**AIM:** Give back the whole listing exactly as shown.

**COLLECTED DATA:**
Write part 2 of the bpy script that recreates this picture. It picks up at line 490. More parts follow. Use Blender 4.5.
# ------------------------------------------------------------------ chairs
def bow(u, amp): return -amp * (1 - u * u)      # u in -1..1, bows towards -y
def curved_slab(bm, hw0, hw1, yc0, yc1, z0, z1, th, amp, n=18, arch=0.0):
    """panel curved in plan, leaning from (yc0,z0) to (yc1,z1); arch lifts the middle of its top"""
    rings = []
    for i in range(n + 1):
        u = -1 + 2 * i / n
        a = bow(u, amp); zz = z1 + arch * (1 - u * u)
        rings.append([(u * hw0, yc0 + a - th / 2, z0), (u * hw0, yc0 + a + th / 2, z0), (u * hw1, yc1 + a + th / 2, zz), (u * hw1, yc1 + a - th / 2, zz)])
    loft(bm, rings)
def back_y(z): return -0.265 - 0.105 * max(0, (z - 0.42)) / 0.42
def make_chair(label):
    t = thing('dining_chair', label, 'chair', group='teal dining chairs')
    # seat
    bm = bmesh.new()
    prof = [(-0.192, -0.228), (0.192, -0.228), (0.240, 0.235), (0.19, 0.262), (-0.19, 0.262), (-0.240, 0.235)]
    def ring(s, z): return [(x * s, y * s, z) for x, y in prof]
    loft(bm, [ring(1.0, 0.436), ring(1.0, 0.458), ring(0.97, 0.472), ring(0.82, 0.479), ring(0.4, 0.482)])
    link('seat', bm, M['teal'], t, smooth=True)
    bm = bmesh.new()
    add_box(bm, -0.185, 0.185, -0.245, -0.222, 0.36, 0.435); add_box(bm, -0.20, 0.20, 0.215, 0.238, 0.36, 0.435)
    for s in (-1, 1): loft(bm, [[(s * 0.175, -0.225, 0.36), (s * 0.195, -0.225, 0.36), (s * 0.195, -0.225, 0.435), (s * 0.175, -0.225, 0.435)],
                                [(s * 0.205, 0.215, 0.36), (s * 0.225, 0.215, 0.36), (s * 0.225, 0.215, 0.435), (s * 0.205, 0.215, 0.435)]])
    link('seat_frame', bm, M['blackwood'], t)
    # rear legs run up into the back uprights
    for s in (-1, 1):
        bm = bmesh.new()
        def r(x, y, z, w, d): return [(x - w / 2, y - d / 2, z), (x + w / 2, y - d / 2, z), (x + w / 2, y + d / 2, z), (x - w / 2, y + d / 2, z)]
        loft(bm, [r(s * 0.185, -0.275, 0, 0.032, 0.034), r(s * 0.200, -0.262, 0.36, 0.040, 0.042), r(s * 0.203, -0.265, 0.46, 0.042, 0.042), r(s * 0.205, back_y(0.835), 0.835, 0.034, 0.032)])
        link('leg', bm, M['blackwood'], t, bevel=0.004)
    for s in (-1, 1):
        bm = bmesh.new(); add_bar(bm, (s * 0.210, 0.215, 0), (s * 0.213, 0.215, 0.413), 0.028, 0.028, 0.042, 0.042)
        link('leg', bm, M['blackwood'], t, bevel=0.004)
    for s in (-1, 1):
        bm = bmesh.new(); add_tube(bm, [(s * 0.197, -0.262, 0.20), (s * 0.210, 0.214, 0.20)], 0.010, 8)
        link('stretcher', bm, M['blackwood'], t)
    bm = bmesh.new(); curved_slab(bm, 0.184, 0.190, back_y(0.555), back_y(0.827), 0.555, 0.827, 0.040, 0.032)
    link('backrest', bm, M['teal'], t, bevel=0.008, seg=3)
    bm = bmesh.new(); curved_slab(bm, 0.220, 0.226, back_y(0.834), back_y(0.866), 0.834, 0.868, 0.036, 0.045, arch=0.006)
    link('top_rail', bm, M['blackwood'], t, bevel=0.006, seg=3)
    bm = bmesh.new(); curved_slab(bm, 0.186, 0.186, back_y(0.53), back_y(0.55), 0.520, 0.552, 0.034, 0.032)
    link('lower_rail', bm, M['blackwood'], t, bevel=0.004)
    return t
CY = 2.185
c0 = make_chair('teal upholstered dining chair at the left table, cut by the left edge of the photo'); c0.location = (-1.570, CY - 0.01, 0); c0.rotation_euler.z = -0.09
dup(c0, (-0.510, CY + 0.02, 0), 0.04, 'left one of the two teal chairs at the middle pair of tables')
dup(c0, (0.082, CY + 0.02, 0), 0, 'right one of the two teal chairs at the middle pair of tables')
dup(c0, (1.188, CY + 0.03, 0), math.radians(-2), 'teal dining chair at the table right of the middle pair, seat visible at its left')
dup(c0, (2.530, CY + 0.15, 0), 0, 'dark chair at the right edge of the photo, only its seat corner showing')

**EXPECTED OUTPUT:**
Write part 2 of the bpy script that recreates this picture. It picks up at line 490. More parts follow. Use Blender 4.5.
# ------------------------------------------------------------------ chairs
def bow(u, amp): return -amp * (1 - u * u)      # u in -1..1, bows towards -y
def curved_slab(bm, hw0, hw1, yc0, yc1, z0, z1, th, amp, n=18, arch=0.0):
    """panel curved in plan, leaning from (yc0,z0) to (yc1,z1); arch lifts the middle of its top"""
    rings = []
    for i in range(n + 1):
        u = -1 + 2 * i / n
        a = bow(u, amp); zz = z1 + arch * (1 - u * u)
        rings.append([(u * hw0, yc0 + a - th / 2, z0), (u * hw0, yc0 + a + th / 2, z0), (u * hw1, yc1 + a + th / 2, zz), (u * hw1, yc1 + a - th / 2, zz)])
    loft(bm, rings)
def back_y(z): return -0.265 - 0.105 * max(0, (z - 0.42)) / 0.42
def make_chair(label):
    t = thing('dining_chair', label, 'chair', group='teal dining chairs')
    # seat
    bm = bmesh.new()
    prof = [(-0.192, -0.228), (0.192, -0.228), (0.240, 0.235), (0.19, 0.262), (-0.19, 0.262), (-0.240, 0.235)]
    def ring(s, z): return [(x * s, y * s, z) for x, y in prof]
    loft(bm, [ring(1.0, 0.436), ring(1.0, 0.458), ring(0.97, 0.472), ring(0.82, 0.479), ring(0.4, 0.482)])
    link('seat', bm, M['teal'], t, smooth=True)
    bm = bmesh.new()
    add_box(bm, -0.185, 0.185, -0.245, -0.222, 0.36, 0.435); add_box(bm, -0.20, 0.20, 0.215, 0.238, 0.36, 0.435)
    for s in (-1, 1): loft(bm, [[(s * 0.175, -0.225, 0.36), (s * 0.195, -0.225, 0.36), (s * 0.195, -0.225, 0.435), (s * 0.175, -0.225, 0.435)],
                                [(s * 0.205, 0.215, 0.36), (s * 0.225, 0.215, 0.36), (s * 0.225, 0.215, 0.435), (s * 0.205, 0.215, 0.435)]])
    link('seat_frame', bm, M['blackwood'], t)
    # rear legs run up into the back uprights
    for s in (-1, 1):
        bm = bmesh.new()
        def r(x, y, z, w, d): return [(x - w / 2, y - d / 2, z), (x + w / 2, y - d / 2, z), (x + w / 2, y + d / 2, z), (x - w / 2, y + d / 2, z)]
        loft(bm, [r(s * 0.185, -0.275, 0, 0.032, 0.034), r(s * 0.200, -0.262, 0.36, 0.040, 0.042), r(s * 0.203, -0.265, 0.46, 0.042, 0.042), r(s * 0.205, back_y(0.835), 0.835, 0.034, 0.032)])
        link('leg', bm, M['blackwood'], t, bevel=0.004)
    for s in (-1, 1):
        bm = bmesh.new(); add_bar(bm, (s * 0.210, 0.215, 0), (s * 0.213, 0.215, 0.413), 0.028, 0.028, 0.042, 0.042)
        link('leg', bm, M['blackwood'], t, bevel=0.004)
    for s in (-1, 1):
        bm = bmesh.new(); add_tube(bm, [(s * 0.197, -0.262, 0.20), (s * 0.210, 0.214, 0.20)], 0.010, 8)
        link('stretcher', bm, M['blackwood'], t)
    bm = bmesh.new(); curved_slab(bm, 0.184, 0.190, back_y(0.555), back_y(0.827), 0.555, 0.827, 0.040, 0.032)
    link('backrest', bm, M['teal'], t, bevel=0.008, seg=3)
    bm = bmesh.new(); curved_slab(bm, 0.220, 0.226, back_y(0.834), back_y(0.866), 0.834, 0.868, 0.036, 0.045, arch=0.006)
    link('top_rail', bm, M['blackwood'], t, bevel=0.006, seg=3)
    bm = bmesh.new(); curved_slab(bm, 0.186, 0.186, back_y(0.53), back_y(0.55), 0.520, 0.552, 0.034, 0.032)
    link('lower_rail', bm, M['blackwood'], t, bevel=0.004)
    return t
CY = 2.185
c0 = make_chair('teal upholstered dining chair at the left table, cut by the left edge of the photo'); c0.location = (-1.570, CY - 0.01, 0); c0.rotation_euler.z = -0.09
dup(c0, (-0.510, CY + 0.02, 0), 0.04, 'left one of the two teal chairs at the middle pair of tables')
dup(c0, (0.082, CY + 0.02, 0), 0, 'right one of the two teal chairs at the middle pair of tables')
dup(c0, (1.188, CY + 0.03, 0), math.radians(-2), 'teal dining chair at the table right of the middle pair, seat visible at its left')
dup(c0, (2.530, CY + 0.15, 0), 0, 'dark chair at the right edge of the photo, only its seat corner showing')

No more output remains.